TASK TO CARRY OUT: Copy all of the material below exactly.

=-=-=

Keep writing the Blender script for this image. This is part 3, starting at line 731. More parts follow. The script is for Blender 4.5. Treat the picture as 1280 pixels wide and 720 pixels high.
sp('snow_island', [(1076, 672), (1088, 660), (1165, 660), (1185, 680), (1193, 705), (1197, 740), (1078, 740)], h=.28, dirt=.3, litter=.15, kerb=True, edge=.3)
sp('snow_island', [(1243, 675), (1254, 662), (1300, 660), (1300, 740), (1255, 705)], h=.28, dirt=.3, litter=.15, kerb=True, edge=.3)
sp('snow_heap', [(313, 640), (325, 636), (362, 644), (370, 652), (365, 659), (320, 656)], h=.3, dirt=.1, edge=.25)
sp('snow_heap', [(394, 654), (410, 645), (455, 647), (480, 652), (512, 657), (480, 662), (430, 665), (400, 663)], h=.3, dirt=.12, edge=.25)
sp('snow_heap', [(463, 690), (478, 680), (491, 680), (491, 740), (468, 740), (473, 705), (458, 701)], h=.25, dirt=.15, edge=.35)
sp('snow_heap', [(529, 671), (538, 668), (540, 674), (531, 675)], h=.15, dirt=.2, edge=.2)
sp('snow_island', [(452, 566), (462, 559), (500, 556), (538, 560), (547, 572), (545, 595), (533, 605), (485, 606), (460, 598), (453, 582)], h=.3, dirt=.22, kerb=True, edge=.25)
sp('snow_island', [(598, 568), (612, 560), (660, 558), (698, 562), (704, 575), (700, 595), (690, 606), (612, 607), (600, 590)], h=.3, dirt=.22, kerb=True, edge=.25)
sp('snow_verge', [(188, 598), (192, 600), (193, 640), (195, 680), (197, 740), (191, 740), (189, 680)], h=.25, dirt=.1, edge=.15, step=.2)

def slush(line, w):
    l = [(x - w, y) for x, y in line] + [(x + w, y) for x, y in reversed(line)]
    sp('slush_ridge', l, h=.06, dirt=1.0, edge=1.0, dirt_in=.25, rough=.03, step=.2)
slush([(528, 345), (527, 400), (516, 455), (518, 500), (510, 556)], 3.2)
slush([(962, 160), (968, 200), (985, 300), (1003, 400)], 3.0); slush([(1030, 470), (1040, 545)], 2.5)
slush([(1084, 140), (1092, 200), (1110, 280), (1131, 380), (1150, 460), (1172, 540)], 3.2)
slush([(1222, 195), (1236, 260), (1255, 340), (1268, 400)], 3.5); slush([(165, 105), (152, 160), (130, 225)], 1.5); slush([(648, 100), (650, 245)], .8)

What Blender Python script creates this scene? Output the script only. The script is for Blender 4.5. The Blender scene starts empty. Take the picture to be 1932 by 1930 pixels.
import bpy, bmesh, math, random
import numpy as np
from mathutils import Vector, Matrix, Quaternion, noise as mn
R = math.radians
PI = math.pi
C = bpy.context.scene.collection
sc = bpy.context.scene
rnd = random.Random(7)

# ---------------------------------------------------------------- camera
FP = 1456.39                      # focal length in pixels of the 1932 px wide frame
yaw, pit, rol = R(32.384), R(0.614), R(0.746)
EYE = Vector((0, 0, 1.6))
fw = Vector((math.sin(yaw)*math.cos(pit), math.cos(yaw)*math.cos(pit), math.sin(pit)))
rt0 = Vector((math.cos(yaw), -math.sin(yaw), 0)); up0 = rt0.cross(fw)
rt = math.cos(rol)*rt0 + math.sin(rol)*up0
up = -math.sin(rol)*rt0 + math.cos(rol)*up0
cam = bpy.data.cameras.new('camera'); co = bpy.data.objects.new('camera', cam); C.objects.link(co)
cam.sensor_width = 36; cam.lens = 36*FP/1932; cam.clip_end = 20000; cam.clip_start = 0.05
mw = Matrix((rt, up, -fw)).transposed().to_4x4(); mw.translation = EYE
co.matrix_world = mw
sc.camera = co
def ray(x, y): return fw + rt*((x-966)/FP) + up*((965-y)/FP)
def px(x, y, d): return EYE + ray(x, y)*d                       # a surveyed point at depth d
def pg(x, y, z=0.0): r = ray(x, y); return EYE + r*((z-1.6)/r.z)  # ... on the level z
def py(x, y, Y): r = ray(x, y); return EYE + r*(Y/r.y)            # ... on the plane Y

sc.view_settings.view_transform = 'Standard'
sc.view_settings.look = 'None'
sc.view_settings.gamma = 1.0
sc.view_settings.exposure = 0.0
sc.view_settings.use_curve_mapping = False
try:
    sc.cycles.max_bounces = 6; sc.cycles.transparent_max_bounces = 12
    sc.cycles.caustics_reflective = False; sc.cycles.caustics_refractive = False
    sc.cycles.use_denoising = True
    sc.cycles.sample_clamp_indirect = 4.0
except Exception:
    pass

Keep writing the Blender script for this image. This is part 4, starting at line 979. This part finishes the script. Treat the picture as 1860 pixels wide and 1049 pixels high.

=-=-=

SOLUTION BELOW:
Keep writing the Blender script for this image. This is part 3, starting at line 731. More parts follow. The script is for Blender 4.5. Treat the picture as 1280 pixels wide and 720 pixels high.
sp('snow_island', [(1076, 672), (1088, 660), (1165, 660), (1185, 680), (1193, 705), (1197, 740), (1078, 740)], h=.28, dirt=.3, litter=.15, kerb=True, edge=.3)
sp('snow_island', [(1243, 675), (1254, 662), (1300, 660), (1300, 740), (1255, 705)], h=.28, dirt=.3, litter=.15, kerb=True, edge=.3)
sp('snow_heap', [(313, 640), (325, 636), (362, 644), (370, 652), (365, 659), (320, 656)], h=.3, dirt=.1, edge=.25)
sp('snow_heap', [(394, 654), (410, 645), (455, 647), (480, 652), (512, 657), (480, 662), (430, 665), (400, 663)], h=.3, dirt=.12, edge=.25)
sp('snow_heap', [(463, 690), (478, 680), (491, 680), (491, 740), (468, 740), (473, 705), (458, 701)], h=.25, dirt=.15, edge=.35)
sp('snow_heap', [(529, 671), (538, 668), (540, 674), (531, 675)], h=.15, dirt=.2, edge=.2)
sp('snow_island', [(452, 566), (462, 559), (500, 556), (538, 560), (547, 572), (545, 595), (533, 605), (485, 606), (460, 598), (453, 582)], h=.3, dirt=.22, kerb=True, edge=.25)
sp('snow_island', [(598, 568), (612, 560), (660, 558), (698, 562), (704, 575), (700, 595), (690, 606), (612, 607), (600, 590)], h=.3, dirt=.22, kerb=True, edge=.25)
sp('snow_verge', [(188, 598), (192, 600), (193, 640), (195, 680), (197, 740), (191, 740), (189, 680)], h=.25, dirt=.1, edge=.15, step=.2)

def slush(line, w):
    l = [(x - w, y) for x, y in line] + [(x + w, y) for x, y in reversed(line)]
    sp('slush_ridge', l, h=.06, dirt=1.0, edge=1.0, dirt_in=.25, rough=.03, step=.2)
slush([(528, 345), (527, 400), (516, 455), (518, 500), (510, 556)], 3.2)
slush([(962, 160), (968, 200), (985, 300), (1003, 400)], 3.0); slush([(1030, 470), (1040, 545)], 2.5)
slush([(1084, 140), (1092, 200), (1110, 280), (1131, 380), (1150, 460), (1172, 540)], 3.2)
slush([(1222, 195), (1236, 260), (1255, 340), (1268, 400)], 3.5); slush([(165, 105), (152, 160), (130, 225)], 1.5); slush([(648, 100), (650, 245)], .8)

What Blender Python script creates this scene? Output the script only. The script is for Blender 4.5. The Blender scene starts empty. Take the picture to be 1932 by 1930 pixels.
import bpy, bmesh, math, random
import numpy as np
from mathutils import Vector, Matrix, Quaternion, noise as mn
R = math.radians
PI = math.pi
C = bpy.context.scene.collection
sc = bpy.context.scene
rnd = random.Random(7)

# ---------------------------------------------------------------- camera
FP = 1456.39                      # focal length in pixels of the 1932 px wide frame
yaw, pit, rol = R(32.384), R(0.614), R(0.746)
EYE = Vector((0, 0, 1.6))
fw = Vector((math.sin(yaw)*math.cos(pit), math.cos(yaw)*math.cos(pit), math.sin(pit)))
rt0 = Vector((math.cos(yaw), -math.sin(yaw), 0)); up0 = rt0.cross(fw)
rt = math.cos(rol)*rt0 + math.sin(rol)*up0
up = -math.sin(rol)*rt0 + math.cos(rol)*up0
cam = bpy.data.cameras.new('camera'); co = bpy.data.objects.new('camera', cam); C.objects.link(co)
cam.sensor_width = 36; cam.lens = 36*FP/1932; cam.clip_end = 20000; cam.clip_start = 0.05
mw = Matrix((rt, up, -fw)).transposed().to_4x4(); mw.translation = EYE
co.matrix_world = mw
sc.camera = co
def ray(x, y): return fw + rt*((x-966)/FP) + up*((965-y)/FP)
def px(x, y, d): return EYE + ray(x, y)*d                       # a surveyed point at depth d
def pg(x, y, z=0.0): r = ray(x, y); return EYE + r*((z-1.6)/r.z)  # ... on the level z
def py(x, y, Y): r = ray(x, y); return EYE + r*(Y/r.y)            # ... on the plane Y

sc.view_settings.view_transform = 'Standard'
sc.view_settings.look = 'None'
sc.view_settings.gamma = 1.0
sc.view_settings.exposure = 0.0
sc.view_settings.use_curve_mapping = False
try:
    sc.cycles.max_bounces = 6; sc.cycles.transparent_max_bounces = 12
    sc.cycles.caustics_reflective = False; sc.cycles.caustics_refractive = False
    sc.cycles.use_denoising = True
    sc.cycles.sample_clamp_indirect = 4.0
except Exception:
    pass

Keep writing the Blender script for this image. This is part 4, starting at line 979. This part finishes the script. Treat the picture as 1860 pixels wide and 1049 pixels high.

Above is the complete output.